Alexandros Mazarakis, who runs a similar company in southern Athens, works mostly with companies and charges upward of 5 euros.
“Most of the work does not come from people who need our services the most, like the elderly and other people who are physically unable to perform certain chores, but from small businesses that cannot afford to employ the staff that would normally carry out such jobs,” he says. “Shops that had one or two employees and are now being kept solely by their owners, for example, have found a solution to one of their biggest operational problems.”
For such cases, Mazarakis’s company, also named “Thelimata,” charges 250 euros a month or more, depending on the workload. Mazarakis tells of some of the odder requests that he’s heard, such as “taking a kid’s lunch to school, taking keys to a husband who forgot them and leaving a love note on the windshield of a mistress’s car.”
Most errand companies employ a staff of three to six people on flexible hours. The employees are insured and although they will only make an average of 5 euros an hour, the job seems to be gaining popularity as the companies become established in their areas, build ties with local communities and drum up new business every day.

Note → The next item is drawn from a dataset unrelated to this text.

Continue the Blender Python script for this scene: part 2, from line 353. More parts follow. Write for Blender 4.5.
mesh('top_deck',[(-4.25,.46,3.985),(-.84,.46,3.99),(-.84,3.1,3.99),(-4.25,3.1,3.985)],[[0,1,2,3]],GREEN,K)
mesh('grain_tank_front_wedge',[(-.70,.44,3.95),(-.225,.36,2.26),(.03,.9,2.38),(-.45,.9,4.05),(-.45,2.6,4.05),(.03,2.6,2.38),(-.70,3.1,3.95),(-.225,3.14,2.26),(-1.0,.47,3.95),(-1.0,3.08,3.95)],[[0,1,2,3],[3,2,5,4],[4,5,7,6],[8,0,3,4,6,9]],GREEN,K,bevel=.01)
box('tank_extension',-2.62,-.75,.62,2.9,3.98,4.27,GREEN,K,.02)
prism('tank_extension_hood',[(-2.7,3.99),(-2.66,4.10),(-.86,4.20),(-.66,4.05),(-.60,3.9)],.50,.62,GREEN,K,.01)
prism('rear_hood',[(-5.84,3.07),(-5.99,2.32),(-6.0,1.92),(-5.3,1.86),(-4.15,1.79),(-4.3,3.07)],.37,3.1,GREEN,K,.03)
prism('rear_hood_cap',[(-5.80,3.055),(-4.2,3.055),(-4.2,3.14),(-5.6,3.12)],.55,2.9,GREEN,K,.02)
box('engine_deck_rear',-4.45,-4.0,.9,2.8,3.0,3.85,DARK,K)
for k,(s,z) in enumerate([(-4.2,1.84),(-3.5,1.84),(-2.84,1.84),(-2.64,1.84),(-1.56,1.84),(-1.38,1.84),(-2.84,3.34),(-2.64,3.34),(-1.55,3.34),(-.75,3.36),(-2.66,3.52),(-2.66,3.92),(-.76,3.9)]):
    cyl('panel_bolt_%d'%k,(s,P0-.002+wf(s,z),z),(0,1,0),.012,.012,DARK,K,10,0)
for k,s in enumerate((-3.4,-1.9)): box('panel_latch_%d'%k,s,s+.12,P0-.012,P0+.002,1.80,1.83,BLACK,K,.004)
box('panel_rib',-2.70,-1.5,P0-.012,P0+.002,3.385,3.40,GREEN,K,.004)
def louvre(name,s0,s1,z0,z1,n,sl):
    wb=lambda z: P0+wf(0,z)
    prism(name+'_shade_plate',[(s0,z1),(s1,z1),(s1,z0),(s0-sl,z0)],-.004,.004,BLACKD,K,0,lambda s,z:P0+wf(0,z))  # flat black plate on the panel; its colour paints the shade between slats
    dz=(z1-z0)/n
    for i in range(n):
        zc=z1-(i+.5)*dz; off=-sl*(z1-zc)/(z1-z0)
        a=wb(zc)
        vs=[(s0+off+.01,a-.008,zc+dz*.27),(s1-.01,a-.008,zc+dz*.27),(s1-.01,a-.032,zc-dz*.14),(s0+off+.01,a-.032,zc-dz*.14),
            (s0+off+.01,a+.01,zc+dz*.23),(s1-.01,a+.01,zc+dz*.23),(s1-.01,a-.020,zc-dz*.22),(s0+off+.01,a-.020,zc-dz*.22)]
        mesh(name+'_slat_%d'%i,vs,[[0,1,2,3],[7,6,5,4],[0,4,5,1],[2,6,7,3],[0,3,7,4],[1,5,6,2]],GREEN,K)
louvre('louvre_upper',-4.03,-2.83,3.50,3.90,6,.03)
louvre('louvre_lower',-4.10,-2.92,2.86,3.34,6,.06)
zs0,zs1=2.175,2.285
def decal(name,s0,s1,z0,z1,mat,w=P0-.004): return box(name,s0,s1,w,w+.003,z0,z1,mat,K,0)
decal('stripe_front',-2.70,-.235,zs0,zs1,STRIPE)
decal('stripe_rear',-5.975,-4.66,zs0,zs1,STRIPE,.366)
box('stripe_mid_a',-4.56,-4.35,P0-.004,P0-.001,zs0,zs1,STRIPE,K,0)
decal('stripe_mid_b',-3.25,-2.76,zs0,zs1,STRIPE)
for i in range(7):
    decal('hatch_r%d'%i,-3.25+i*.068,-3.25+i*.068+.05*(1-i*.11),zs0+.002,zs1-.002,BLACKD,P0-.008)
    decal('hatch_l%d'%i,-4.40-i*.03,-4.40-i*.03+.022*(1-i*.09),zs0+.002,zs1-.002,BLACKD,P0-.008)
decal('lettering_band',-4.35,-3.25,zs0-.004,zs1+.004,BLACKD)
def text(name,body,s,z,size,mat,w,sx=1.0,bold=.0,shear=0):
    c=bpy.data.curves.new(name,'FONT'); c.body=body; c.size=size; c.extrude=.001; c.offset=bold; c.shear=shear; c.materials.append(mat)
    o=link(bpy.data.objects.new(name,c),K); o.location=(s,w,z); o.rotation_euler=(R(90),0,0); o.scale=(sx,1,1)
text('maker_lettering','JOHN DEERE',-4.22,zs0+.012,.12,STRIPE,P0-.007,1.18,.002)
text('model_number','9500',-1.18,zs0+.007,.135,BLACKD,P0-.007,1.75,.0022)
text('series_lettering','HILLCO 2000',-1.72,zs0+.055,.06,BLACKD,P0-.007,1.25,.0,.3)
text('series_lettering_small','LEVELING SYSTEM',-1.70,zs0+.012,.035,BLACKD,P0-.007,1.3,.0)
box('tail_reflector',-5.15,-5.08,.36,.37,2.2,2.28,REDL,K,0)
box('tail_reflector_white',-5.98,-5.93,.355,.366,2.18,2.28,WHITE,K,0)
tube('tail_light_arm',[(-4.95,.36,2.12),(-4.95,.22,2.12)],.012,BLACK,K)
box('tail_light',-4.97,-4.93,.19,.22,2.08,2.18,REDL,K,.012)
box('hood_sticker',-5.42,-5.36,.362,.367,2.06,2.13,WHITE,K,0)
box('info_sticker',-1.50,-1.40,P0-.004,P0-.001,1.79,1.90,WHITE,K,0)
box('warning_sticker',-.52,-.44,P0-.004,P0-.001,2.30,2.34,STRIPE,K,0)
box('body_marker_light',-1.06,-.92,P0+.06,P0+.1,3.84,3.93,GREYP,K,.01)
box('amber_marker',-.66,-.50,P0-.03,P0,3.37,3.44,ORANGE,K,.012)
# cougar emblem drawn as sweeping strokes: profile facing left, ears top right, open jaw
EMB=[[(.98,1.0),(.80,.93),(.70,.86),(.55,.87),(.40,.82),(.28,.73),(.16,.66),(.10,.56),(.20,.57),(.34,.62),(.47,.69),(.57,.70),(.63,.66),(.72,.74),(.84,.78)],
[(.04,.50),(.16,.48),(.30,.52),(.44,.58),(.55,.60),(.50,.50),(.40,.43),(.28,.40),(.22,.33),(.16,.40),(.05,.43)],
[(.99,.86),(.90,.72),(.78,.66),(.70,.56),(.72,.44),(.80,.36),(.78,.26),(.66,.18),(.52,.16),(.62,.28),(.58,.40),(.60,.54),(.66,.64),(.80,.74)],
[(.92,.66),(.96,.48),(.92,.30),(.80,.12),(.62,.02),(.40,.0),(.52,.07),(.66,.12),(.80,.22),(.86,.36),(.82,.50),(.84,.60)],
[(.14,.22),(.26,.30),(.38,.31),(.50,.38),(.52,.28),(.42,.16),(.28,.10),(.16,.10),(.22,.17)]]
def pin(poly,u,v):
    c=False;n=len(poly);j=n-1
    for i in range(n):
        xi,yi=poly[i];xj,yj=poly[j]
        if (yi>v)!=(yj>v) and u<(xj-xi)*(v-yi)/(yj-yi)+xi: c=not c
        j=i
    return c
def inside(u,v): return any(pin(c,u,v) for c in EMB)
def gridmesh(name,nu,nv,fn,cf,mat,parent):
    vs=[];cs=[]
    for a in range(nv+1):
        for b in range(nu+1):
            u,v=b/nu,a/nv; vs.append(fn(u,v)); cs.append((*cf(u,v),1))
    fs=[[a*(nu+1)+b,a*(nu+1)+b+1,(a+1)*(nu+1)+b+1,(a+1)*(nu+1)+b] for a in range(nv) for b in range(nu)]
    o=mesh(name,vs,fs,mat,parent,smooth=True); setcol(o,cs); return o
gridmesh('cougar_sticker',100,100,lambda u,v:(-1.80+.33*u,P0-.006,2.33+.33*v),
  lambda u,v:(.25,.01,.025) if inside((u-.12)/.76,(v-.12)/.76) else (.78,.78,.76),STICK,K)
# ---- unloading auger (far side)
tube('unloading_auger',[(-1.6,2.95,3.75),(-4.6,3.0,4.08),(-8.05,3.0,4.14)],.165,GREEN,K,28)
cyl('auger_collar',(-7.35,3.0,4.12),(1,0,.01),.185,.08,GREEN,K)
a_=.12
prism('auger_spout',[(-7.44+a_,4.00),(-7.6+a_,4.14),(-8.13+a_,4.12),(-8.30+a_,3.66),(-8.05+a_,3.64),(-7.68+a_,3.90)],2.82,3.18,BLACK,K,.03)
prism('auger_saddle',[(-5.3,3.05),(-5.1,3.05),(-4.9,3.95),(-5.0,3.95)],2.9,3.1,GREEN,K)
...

“We distribute flyers, have a Facebook page and website, but our customers mainly hear about us by word of mouth. We build a relationship with them,” says Mazarakis.
Spanoudis believes that the reason his business is growing is not just because customers get good value for money, but also because they are servicing a real need.
“It costs almost 3 euros to take the bus to the tax office and back. For the same amount, we get the job done faster and you gain valuable time,” he says.